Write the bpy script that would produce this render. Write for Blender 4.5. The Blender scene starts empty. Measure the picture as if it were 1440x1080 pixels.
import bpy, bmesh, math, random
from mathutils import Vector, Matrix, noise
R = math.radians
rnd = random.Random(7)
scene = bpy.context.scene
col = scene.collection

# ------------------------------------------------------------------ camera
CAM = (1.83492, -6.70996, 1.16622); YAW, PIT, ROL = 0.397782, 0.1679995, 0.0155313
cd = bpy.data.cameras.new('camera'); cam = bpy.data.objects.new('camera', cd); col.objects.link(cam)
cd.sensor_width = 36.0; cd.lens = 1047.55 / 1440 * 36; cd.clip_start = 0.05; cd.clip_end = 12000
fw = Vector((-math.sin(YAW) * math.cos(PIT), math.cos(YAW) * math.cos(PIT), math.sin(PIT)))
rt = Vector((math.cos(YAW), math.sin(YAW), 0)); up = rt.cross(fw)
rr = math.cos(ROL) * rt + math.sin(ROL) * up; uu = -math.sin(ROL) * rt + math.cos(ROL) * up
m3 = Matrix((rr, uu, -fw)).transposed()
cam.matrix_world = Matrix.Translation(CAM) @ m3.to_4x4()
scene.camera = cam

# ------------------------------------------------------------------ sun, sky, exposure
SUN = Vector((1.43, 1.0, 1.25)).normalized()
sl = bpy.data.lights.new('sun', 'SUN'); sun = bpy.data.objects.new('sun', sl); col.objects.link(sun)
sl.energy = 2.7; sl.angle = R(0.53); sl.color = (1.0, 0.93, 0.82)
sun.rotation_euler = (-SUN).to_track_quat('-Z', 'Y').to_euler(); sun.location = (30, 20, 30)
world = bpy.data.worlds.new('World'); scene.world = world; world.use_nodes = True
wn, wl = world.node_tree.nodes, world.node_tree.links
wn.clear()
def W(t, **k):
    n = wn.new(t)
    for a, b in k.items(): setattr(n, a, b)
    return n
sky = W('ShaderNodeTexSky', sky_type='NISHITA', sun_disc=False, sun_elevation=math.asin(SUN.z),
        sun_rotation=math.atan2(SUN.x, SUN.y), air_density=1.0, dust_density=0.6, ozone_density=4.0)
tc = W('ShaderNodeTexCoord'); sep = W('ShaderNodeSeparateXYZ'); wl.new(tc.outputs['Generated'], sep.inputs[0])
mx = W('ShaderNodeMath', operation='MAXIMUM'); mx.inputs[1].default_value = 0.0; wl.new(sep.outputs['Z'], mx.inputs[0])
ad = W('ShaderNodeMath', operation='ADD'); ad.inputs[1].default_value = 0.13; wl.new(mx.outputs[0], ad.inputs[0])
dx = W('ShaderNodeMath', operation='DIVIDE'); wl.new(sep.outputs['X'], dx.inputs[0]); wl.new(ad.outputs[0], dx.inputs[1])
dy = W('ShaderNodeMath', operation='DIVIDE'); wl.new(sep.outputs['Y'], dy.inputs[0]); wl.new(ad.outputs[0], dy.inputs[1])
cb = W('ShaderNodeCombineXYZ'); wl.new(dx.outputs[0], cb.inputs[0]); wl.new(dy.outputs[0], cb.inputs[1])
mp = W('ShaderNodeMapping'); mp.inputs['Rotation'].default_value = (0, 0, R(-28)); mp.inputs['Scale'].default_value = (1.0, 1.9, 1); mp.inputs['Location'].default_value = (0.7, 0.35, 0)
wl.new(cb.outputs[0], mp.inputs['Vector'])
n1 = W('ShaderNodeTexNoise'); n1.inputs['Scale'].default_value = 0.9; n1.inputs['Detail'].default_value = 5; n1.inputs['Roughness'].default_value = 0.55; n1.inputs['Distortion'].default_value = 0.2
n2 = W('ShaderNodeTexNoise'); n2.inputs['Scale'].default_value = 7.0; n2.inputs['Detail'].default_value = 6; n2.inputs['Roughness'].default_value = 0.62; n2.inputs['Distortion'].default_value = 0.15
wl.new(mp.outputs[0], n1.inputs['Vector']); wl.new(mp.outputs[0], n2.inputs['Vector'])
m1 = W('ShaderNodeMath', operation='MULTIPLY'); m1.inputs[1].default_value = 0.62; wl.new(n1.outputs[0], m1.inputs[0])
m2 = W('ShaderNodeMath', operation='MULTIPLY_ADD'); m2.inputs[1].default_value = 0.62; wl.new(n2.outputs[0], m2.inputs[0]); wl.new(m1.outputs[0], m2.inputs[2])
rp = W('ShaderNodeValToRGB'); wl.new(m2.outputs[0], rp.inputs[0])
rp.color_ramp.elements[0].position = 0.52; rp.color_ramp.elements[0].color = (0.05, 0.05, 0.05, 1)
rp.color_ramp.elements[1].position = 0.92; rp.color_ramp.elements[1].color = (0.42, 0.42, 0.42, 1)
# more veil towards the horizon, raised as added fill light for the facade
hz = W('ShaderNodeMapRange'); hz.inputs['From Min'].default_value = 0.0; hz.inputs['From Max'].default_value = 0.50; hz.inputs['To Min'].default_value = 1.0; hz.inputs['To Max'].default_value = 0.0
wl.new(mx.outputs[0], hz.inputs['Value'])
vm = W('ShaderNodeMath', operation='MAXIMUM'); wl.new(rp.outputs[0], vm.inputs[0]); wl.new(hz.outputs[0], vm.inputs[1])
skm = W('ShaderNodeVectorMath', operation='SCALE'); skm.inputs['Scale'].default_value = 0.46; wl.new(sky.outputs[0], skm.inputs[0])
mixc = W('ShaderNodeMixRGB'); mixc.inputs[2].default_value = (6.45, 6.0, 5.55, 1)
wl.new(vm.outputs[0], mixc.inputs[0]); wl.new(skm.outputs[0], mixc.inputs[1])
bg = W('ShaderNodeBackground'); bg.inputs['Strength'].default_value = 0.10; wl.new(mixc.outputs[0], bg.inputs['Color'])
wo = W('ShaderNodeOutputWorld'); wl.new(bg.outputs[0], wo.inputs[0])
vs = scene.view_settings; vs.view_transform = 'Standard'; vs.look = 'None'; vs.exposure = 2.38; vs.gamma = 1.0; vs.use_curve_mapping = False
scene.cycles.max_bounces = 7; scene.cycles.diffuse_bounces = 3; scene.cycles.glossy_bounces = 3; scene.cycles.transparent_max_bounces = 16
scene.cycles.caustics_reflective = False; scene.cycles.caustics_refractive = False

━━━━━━

What is required:
Copy out all of the data exactly, leaving nothing out.

Response:
Write the bpy script that would produce this render. Write for Blender 4.5. The Blender scene starts empty. Measure the picture as if it were 1440x1080 pixels.
import bpy, bmesh, math, random
from mathutils import Vector, Matrix, noise
R = math.radians
rnd = random.Random(7)
scene = bpy.context.scene
col = scene.collection

# ------------------------------------------------------------------ camera
CAM = (1.83492, -6.70996, 1.16622); YAW, PIT, ROL = 0.397782, 0.1679995, 0.0155313
cd = bpy.data.cameras.new('camera'); cam = bpy.data.objects.new('camera', cd); col.objects.link(cam)
cd.sensor_width = 36.0; cd.lens = 1047.55 / 1440 * 36; cd.clip_start = 0.05; cd.clip_end = 12000
fw = Vector((-math.sin(YAW) * math.cos(PIT), math.cos(YAW) * math.cos(PIT), math.sin(PIT)))
rt = Vector((math.cos(YAW), math.sin(YAW), 0)); up = rt.cross(fw)
rr = math.cos(ROL) * rt + math.sin(ROL) * up; uu = -math.sin(ROL) * rt + math.cos(ROL) * up
m3 = Matrix((rr, uu, -fw)).transposed()
cam.matrix_world = Matrix.Translation(CAM) @ m3.to_4x4()
scene.camera = cam

# ------------------------------------------------------------------ sun, sky, exposure
SUN = Vector((1.43, 1.0, 1.25)).normalized()
sl = bpy.data.lights.new('sun', 'SUN'); sun = bpy.data.objects.new('sun', sl); col.objects.link(sun)
sl.energy = 2.7; sl.angle = R(0.53); sl.color = (1.0, 0.93, 0.82)
sun.rotation_euler = (-SUN).to_track_quat('-Z', 'Y').to_euler(); sun.location = (30, 20, 30)
world = bpy.data.worlds.new('World'); scene.world = world; world.use_nodes = True
wn, wl = world.node_tree.nodes, world.node_tree.links
wn.clear()
def W(t, **k):
    n = wn.new(t)
    for a, b in k.items(): setattr(n, a, b)
    return n
sky = W('ShaderNodeTexSky', sky_type='NISHITA', sun_disc=False, sun_elevation=math.asin(SUN.z),
        sun_rotation=math.atan2(SUN.x, SUN.y), air_density=1.0, dust_density=0.6, ozone_density=4.0)
tc = W('ShaderNodeTexCoord'); sep = W('ShaderNodeSeparateXYZ'); wl.new(tc.outputs['Generated'], sep.inputs[0])
mx = W('ShaderNodeMath', operation='MAXIMUM'); mx.inputs[1].default_value = 0.0; wl.new(sep.outputs['Z'], mx.inputs[0])
ad = W('ShaderNodeMath', operation='ADD'); ad.inputs[1].default_value = 0.13; wl.new(mx.outputs[0], ad.inputs[0])
dx = W('ShaderNodeMath', operation='DIVIDE'); wl.new(sep.outputs['X'], dx.inputs[0]); wl.new(ad.outputs[0], dx.inputs[1])
dy = W('ShaderNodeMath', operation='DIVIDE'); wl.new(sep.outputs['Y'], dy.inputs[0]); wl.new(ad.outputs[0], dy.inputs[1])
cb = W('ShaderNodeCombineXYZ'); wl.new(dx.outputs[0], cb.inputs[0]); wl.new(dy.outputs[0], cb.inputs[1])
mp = W('ShaderNodeMapping'); mp.inputs['Rotation'].default_value = (0, 0, R(-28)); mp.inputs['Scale'].default_value = (1.0, 1.9, 1); mp.inputs['Location'].default_value = (0.7, 0.35, 0)
wl.new(cb.outputs[0], mp.inputs['Vector'])
n1 = W('ShaderNodeTexNoise'); n1.inputs['Scale'].default_value = 0.9; n1.inputs['Detail'].default_value = 5; n1.inputs['Roughness'].default_value = 0.55; n1.inputs['Distortion'].default_value = 0.2
n2 = W('ShaderNodeTexNoise'); n2.inputs['Scale'].default_value = 7.0; n2.inputs['Detail'].default_value = 6; n2.inputs['Roughness'].default_value = 0.62; n2.inputs['Distortion'].default_value = 0.15
wl.new(mp.outputs[0], n1.inputs['Vector']); wl.new(mp.outputs[0], n2.inputs['Vector'])
m1 = W('ShaderNodeMath', operation='MULTIPLY'); m1.inputs[1].default_value = 0.62; wl.new(n1.outputs[0], m1.inputs[0])
m2 = W('ShaderNodeMath', operation='MULTIPLY_ADD'); m2.inputs[1].default_value = 0.62; wl.new(n2.outputs[0], m2.inputs[0]); wl.new(m1.outputs[0], m2.inputs[2])
rp = W('ShaderNodeValToRGB'); wl.new(m2.outputs[0], rp.inputs[0])
rp.color_ramp.elements[0].position = 0.52; rp.color_ramp.elements[0].color = (0.05, 0.05, 0.05, 1)
rp.color_ramp.elements[1].position = 0.92; rp.color_ramp.elements[1].color = (0.42, 0.42, 0.42, 1)
# more veil towards the horizon, raised as added fill light for the facade
hz = W('ShaderNodeMapRange'); hz.inputs['From Min'].default_value = 0.0; hz.inputs['From Max'].default_value = 0.50; hz.inputs['To Min'].default_value = 1.0; hz.inputs['To Max'].default_value = 0.0
wl.new(mx.outputs[0], hz.inputs['Value'])
vm = W('ShaderNodeMath', operation='MAXIMUM'); wl.new(rp.outputs[0], vm.inputs[0]); wl.new(hz.outputs[0], vm.inputs[1])
skm = W('ShaderNodeVectorMath', operation='SCALE'); skm.inputs['Scale'].default_value = 0.46; wl.new(sky.outputs[0], skm.inputs[0])
mixc = W('ShaderNodeMixRGB'); mixc.inputs[2].default_value = (6.45, 6.0, 5.55, 1)
wl.new(vm.outputs[0], mixc.inputs[0]); wl.new(skm.outputs[0], mixc.inputs[1])
bg = W('ShaderNodeBackground'); bg.inputs['Strength'].default_value = 0.10; wl.new(mixc.outputs[0], bg.inputs['Color'])
wo = W('ShaderNodeOutputWorld'); wl.new(bg.outputs[0], wo.inputs[0])
vs = scene.view_settings; vs.view_transform = 'Standard'; vs.look = 'None'; vs.exposure = 2.38; vs.gamma = 1.0; vs.use_curve_mapping = False
scene.cycles.max_bounces = 7; scene.cycles.diffuse_bounces = 3; scene.cycles.glossy_bounces = 3; scene.cycles.transparent_max_bounces = 16
scene.cycles.caustics_reflective = False; scene.cycles.caustics_refractive = False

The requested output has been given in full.